В этом слабость революции - всякой революции, но в этом и ее сила. Кто хочет иметь в революции влияние - должен брать ее целиком. Те глубокие тактики, которые думают поступать с революцией, как со спаржей, по произволу отделяя питательную часть от негодной, обречены на бесплодную роль резонеров. Так как ни одно революционное событие не создает "рациональных" условий для применения их "рациональной" тактики, то они фатально оказываются вне и позади всех событий. И, в конце концов, им не остается ничего другого, как повторить слова Фигаро: "Увы, - у нас не будет другого представления, которым мы могли бы загладить неудачи первого"...
Мы не ставим себе целью ни описать, ни даже перечислить все события 1905 года. Мы даем самый общий очерк хода революции и притом - если позволено будет так выразиться - в петербургском масштабе, хотя и под общегосударственным углом зрения. Но и в тех рамках, в каких мы ведем наш рассказ, мы не можем оставить в стороне одно из крупнейших - между октябрьской стачкой и декабрьскими баррикадами - событий великого года: военное восстание в Севастополе. Оно началось 11 ноября, а 17-го адмирал Чухнин уже доносил царю: "Военная буря затихла, революционная - нет".
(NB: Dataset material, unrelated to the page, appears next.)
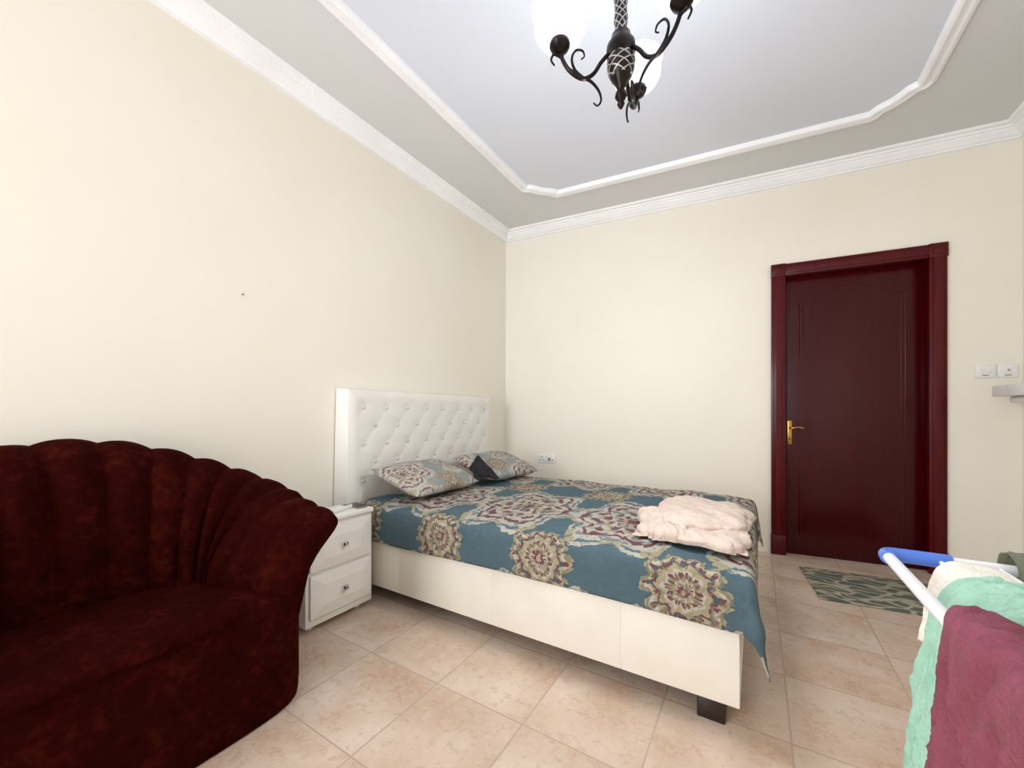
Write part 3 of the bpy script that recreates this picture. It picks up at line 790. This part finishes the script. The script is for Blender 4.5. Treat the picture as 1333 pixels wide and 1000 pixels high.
drape('towel', [(.40, .62), (.395, .78), (.388, .844), (.375, .858), (.345, .860), (.32, .860), (.306, .850), (.296, .83), (.288, .78), (.28, .70)], .99, 1.098, M['cream'], 'cream towel hanging nearest the blue corner of the rack', 'towel', amp=.0015, fr=150, seed=1, crump=.007, edge=.003, top=.004, nu=130, fold=48)
drape('mint_cloth', [(.43, .5), (.425, .75), (.41, .85), (.37, .866), (.32, .869), (.282, .852), (.26, .8), (.242, .7), (.229, .58), (.22, .42)], .79, .968, M['mint'], 'mint green cloth hanging between cream towel and maroon garment', 'cloth', amp=.002, fr=70, seed=2, crump=.011, edge=.005, fold=30, nu=130)
drape('maroon_garment', [(.46, .56), (.45, .74), (.42, .85), (.36, .864), (.3, .868), (.262, .876), (.228, .871), (.217, .83), (.218, .70), (.218, .58), (.214, .4)], .36, .782, M['maroon'], 'crumpled maroon garment draped over the near end of rack', 'garment', amp=.002, fr=30, seed=3, nu=220, crump=.019, edge=.012, top=.018, fold=16)
drape('grey_cloth', [(1.18, .66), (1.178, .78), (1.17, .858), (1.14, .878), (1.112, .858), (1.106, .78), (1.104, .66)], .41, .62, M['greycloth'], 'grey green cloth hung over the back bar of rack', 'cloth', axis='X', amp=.003, fr=50, seed=4, crump=.005, edge=.006, fold=26)

# ---------------------------------------------------------------- light, camera
w = bpy.data.worlds.new('world'); bpy.context.scene.world = w; w.use_nodes = True
w.node_tree.nodes['Background'].inputs[0].default_value = (.96, .98, 1, 1); w.node_tree.nodes['Background'].inputs[1].default_value = .9
def area(name, loc, target, sx, sy, e, col):
    l = bpy.data.lights.new(name, 'AREA'); l.shape = 'RECTANGLE'; l.size = sx; l.size_y = sy; l.energy = e; l.color = col
    o = bpy.data.objects.new(name, l); o.location = loc; C.objects.link(o)
    o.rotation_euler = (Vector(target)-Vector(loc)).to_track_quat('-Z', 'Y').to_euler()
area('rear_fill_light', (-1.6, -2.35, 1.5), (.3, 3.4, 1.7), 1.3, 2.2, 95, (.985, .985, 1))  # added fill lamp, unseen behind the camera; no window stands there
cam = bpy.data.cameras.new('camera'); co = bpy.data.objects.new('camera', cam); C.objects.link(co)
cam.sensor_width = 36; cam.lens = 36*515/1333; cam.shift_y = 38/1333; cam.clip_start = .05
co.location = (0, 0, 1.15); co.rotation_euler = (PI/2, 0, math.radians(31.7))
bpy.context.scene.camera = co
bpy.context.scene.view_settings.view_transform = 'Standard'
В Севастополе традиции "Потемкина" не умирали. Чухнин жестоко расправился с матросами красного броненосца: четырех расстрелял, двух повесил, несколько десятков отправил на каторжные работы и, наконец, самого "Потемкина" переименовал в "Пантелеймона". Но, никого не терроризовав, он только поднял мятежное настроение флота. Октябрьская стачка открыла эпопею колоссальных уличных митингов, на которых матросы и пехотные солдаты были не только постоянными участниками, но и ораторами. Матросский оркестр играл марсельезу во главе революционной демонстрации. Словом, господствовала полная "деморализация". Запрещение военным присутствовать на народных собраниях создало специально-военные митинги во дворах флотских экипажей и в казармах. Офицеры не осмеливались протестовать, и двери казарм были днем и ночью открыты для представителей севастопольского комитета нашей партии. Ему приходилось непрерывно бороться с нетерпением матросов, требовавших "дела". Невдалеке плававший "Прут", превращенный в каторжную тюрьму, постоянно напоминал, что тут же, в нескольких шагах, томятся за участие в потемкинском деле жертвы июньского восстания. Новый экипаж "Потемкина" заявлял о своей готовности вести броненосец к Батуму для поддержки кавказского восстания. Рядом с ним по боевой готовности стоял недавно отстроенный крейсер "Очаков". Но социал-демократическая организация настаивала на выжидательной тактике: создать совет матросских и солдатских депутатов, связать его с организацией рабочих и поддержать надвигающуюся политическую забастовку пролетариата восстанием флота. Революционная организация матросов приняла этот план. Но события обогнали его.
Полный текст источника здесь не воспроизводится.